Practicing Success

Target Exam

CUET

Subject

History

Chapter

Modern India: Mahatma Gandhi and the Nationalist movement

Question:

Read the passage and answer the question:

Soon after the observance of this “Independence Day”, Mahatma Gandhi announced that he would lead a march to break one of the most widely disliked laws in British India, which gave the state a monopoly in the manufacture and sale of salt. His picking on the salt monopoly was another illustration of Gandhiji’s tactical wisdom. For in every Indian household, salt was indispensable; yet people were forbidden from making salt even for domestic use, compelling them to buy it from shops at a high price. The state monopoly over salt was deeply unpopular; by making it his target, Gandhiji hoped to mobilize a wider discontent against British rule.

Which of the following did not happen after the salt law was broken?

Options:

Students refused to attend government-run educational institutions.

Martial law was imposed on the entire country.

The factory workers went on strike.

Peasants breached the hated colonial forest laws.

Correct Answer:

Martial law was imposed on the entire country.

Explanation:

The correct answer is Option 2 - Martial law was imposed on the entire country.

When the salt law was broken martial law WAS NOT IMPOSED on the entire country.

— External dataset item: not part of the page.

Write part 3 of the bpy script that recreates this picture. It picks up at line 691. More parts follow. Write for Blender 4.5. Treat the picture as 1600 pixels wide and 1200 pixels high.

On 12 March 1930, Gandhiji began walking from his ashram at Sabarmati towards the ocean. He reached his destination three weeks later, making a fistful of salt as he did and thereby making himself a criminal in the eyes of the law. Meanwhile, parallel salt marches were being conducted in other parts of the country. As with Non-cooperation, apart from the officially sanctioned nationalist campaign, there were numerous other streams of protest. Across large parts of India, peasants breached the hated colonial forest laws that kept them and their cattle out of the woods in which they had once roamed freely. In some towns, factory workers went on strike while lawyers boycotted British courts and students refused to attend government-run educational institutions. As in 1920-22, now too Gandhiji’s call had encouraged Indians of all classes to make manifest their own discontent with colonial rule. The rulers responded by detaining the dissenters. In the wake of the Salt March, nearly 60,000 Indians were arrested, among them, of course, Gandhiji himself.